> [TO DO]
Copy nothing but the stretch that opens with the line containing "Model this scene" and closes with the line containing "S.camera = cam". Keep pictures out.

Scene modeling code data
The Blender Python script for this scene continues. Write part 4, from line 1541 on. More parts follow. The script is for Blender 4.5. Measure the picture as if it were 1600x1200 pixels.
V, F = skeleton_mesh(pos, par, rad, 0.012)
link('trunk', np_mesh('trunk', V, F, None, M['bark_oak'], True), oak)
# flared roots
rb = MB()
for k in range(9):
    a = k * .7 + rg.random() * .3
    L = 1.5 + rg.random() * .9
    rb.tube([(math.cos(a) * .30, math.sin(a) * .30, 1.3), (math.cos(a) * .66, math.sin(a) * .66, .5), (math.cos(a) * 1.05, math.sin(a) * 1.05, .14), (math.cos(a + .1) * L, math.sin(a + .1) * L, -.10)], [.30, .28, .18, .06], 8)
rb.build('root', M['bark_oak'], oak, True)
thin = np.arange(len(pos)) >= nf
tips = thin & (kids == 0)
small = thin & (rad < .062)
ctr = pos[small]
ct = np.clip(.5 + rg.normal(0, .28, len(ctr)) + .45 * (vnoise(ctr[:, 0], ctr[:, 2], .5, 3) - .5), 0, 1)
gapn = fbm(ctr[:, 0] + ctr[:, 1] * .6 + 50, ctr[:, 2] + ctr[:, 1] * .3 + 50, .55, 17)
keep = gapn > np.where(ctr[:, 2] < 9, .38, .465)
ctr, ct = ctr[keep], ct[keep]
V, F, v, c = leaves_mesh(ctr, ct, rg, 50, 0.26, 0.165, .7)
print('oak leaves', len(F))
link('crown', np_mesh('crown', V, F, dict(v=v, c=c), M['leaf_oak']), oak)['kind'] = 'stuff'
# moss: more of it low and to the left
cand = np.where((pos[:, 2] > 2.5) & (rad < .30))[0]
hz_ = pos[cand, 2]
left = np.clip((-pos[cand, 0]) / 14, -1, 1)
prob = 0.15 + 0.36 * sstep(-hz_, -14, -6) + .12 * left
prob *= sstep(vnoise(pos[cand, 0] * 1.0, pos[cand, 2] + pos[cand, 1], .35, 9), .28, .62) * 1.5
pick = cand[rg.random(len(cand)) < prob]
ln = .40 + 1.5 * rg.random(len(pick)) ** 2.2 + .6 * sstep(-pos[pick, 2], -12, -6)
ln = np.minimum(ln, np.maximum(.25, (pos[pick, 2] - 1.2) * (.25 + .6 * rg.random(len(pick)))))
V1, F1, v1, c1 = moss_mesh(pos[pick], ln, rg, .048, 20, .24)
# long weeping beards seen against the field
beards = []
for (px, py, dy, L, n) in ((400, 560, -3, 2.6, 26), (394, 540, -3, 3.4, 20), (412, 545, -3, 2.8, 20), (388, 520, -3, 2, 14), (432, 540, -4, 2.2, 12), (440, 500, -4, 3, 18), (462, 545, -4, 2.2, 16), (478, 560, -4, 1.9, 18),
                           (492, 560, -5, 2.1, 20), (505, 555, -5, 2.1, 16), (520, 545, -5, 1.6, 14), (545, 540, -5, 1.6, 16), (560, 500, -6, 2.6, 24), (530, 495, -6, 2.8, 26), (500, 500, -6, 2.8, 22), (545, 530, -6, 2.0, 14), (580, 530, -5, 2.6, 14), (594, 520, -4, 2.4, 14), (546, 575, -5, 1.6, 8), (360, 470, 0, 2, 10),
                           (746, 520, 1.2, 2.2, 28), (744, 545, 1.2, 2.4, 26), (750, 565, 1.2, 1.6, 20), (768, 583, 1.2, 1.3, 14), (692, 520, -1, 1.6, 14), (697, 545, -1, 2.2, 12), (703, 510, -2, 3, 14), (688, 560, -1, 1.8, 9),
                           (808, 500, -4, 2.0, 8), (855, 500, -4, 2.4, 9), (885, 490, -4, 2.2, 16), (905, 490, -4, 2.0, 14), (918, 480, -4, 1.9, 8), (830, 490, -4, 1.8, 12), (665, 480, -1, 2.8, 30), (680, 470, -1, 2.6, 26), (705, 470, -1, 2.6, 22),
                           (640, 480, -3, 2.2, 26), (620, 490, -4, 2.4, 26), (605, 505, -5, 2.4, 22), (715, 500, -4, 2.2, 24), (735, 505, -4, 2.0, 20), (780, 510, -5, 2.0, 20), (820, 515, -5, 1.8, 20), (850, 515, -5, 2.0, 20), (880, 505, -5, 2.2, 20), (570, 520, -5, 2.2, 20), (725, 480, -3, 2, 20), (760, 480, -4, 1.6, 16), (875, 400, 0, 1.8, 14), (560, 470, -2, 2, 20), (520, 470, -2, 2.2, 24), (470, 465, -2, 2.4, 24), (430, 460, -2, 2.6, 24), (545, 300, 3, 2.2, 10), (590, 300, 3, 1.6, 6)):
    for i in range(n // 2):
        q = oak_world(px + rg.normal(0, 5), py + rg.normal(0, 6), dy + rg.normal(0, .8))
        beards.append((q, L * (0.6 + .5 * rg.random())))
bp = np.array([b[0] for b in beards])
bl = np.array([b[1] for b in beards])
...
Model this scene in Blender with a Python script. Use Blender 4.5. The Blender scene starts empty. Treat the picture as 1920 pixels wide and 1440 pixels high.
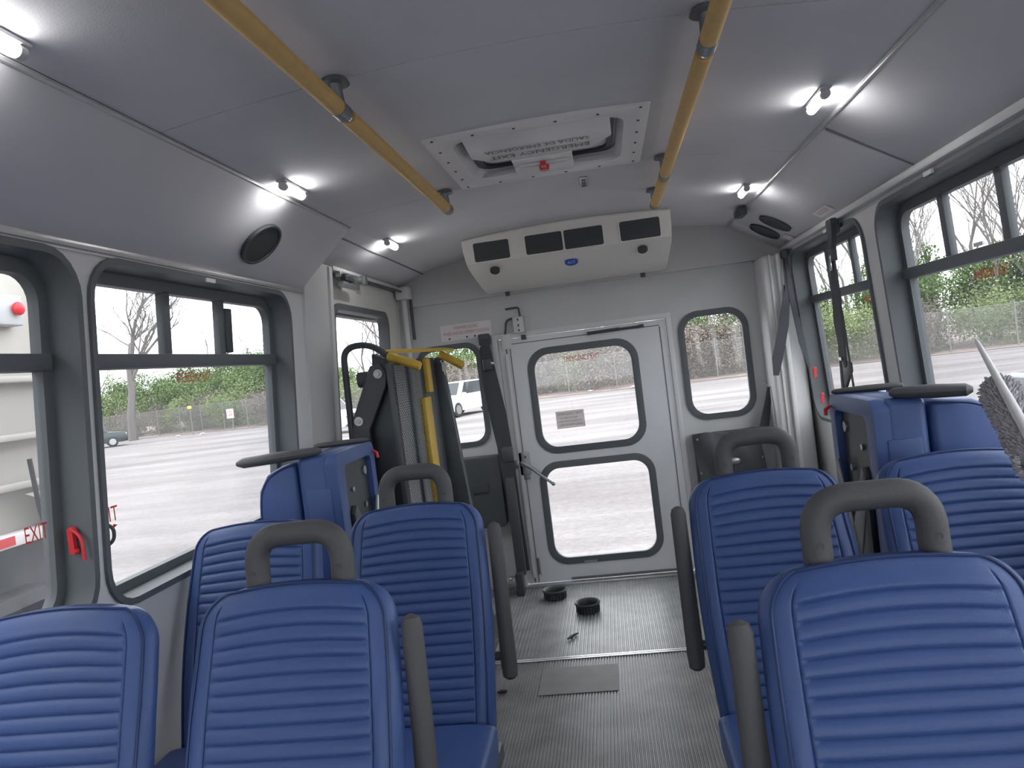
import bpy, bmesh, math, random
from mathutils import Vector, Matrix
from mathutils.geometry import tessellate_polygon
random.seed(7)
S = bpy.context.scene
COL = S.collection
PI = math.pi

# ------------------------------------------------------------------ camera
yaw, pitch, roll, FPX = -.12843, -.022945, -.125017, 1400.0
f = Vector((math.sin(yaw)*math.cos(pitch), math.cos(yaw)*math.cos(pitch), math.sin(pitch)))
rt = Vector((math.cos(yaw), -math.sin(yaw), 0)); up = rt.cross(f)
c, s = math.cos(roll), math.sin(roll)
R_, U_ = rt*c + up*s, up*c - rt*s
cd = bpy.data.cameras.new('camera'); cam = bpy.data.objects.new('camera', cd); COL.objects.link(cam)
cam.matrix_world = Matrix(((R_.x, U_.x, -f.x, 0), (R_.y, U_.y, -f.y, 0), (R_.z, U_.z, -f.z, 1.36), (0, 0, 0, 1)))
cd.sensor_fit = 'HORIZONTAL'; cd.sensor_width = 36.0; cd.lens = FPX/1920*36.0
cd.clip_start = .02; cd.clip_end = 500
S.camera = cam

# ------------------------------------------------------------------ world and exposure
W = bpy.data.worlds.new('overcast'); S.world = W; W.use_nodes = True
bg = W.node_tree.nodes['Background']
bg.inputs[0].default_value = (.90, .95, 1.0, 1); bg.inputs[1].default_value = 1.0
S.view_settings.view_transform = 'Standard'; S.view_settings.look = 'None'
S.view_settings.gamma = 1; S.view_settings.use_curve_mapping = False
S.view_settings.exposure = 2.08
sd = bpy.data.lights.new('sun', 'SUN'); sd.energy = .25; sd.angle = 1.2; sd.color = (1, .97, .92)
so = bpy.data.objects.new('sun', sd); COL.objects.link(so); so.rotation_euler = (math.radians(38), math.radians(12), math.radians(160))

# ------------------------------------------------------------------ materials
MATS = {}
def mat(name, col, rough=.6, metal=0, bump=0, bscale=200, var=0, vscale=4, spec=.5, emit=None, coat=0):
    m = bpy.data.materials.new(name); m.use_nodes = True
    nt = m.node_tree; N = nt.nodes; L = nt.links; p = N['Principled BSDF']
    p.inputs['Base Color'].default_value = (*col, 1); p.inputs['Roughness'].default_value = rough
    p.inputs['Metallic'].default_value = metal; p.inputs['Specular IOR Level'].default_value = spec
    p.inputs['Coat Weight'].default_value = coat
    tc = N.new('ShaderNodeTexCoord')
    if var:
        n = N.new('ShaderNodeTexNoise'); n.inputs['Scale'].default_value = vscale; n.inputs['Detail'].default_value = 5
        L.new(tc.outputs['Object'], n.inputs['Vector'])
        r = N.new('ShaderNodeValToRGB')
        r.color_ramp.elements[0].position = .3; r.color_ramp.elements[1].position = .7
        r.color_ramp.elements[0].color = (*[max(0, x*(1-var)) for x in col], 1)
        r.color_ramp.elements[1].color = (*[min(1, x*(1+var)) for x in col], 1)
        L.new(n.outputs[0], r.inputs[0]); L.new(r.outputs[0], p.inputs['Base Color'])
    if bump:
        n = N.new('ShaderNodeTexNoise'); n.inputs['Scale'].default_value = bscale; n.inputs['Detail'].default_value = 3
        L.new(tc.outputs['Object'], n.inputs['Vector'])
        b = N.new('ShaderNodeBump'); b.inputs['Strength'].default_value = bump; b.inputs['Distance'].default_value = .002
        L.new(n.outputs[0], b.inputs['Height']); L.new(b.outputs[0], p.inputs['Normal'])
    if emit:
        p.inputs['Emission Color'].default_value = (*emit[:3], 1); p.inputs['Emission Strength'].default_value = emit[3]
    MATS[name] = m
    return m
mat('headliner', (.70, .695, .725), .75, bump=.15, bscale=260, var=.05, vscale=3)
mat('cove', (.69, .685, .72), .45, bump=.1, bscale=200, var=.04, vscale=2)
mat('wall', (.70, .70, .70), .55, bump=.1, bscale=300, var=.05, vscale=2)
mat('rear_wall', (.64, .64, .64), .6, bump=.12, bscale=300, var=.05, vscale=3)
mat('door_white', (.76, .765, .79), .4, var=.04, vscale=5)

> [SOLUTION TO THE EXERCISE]
Model this scene in Blender with a Python script. Use Blender 4.5. The Blender scene starts empty. Treat the picture as 1920 pixels wide and 1440 pixels high.
import bpy, bmesh, math, random
from mathutils import Vector, Matrix
from mathutils.geometry import tessellate_polygon
random.seed(7)
S = bpy.context.scene
COL = S.collection
PI = math.pi

# ------------------------------------------------------------------ camera
yaw, pitch, roll, FPX = -.12843, -.022945, -.125017, 1400.0
f = Vector((math.sin(yaw)*math.cos(pitch), math.cos(yaw)*math.cos(pitch), math.sin(pitch)))
rt = Vector((math.cos(yaw), -math.sin(yaw), 0)); up = rt.cross(f)
c, s = math.cos(roll), math.sin(roll)
R_, U_ = rt*c + up*s, up*c - rt*s
cd = bpy.data.cameras.new('camera'); cam = bpy.data.objects.new('camera', cd); COL.objects.link(cam)
cam.matrix_world = Matrix(((R_.x, U_.x, -f.x, 0), (R_.y, U_.y, -f.y, 0), (R_.z, U_.z, -f.z, 1.36), (0, 0, 0, 1)))
cd.sensor_fit = 'HORIZONTAL'; cd.sensor_width = 36.0; cd.lens = FPX/1920*36.0
cd.clip_start = .02; cd.clip_end = 500
S.camera = cam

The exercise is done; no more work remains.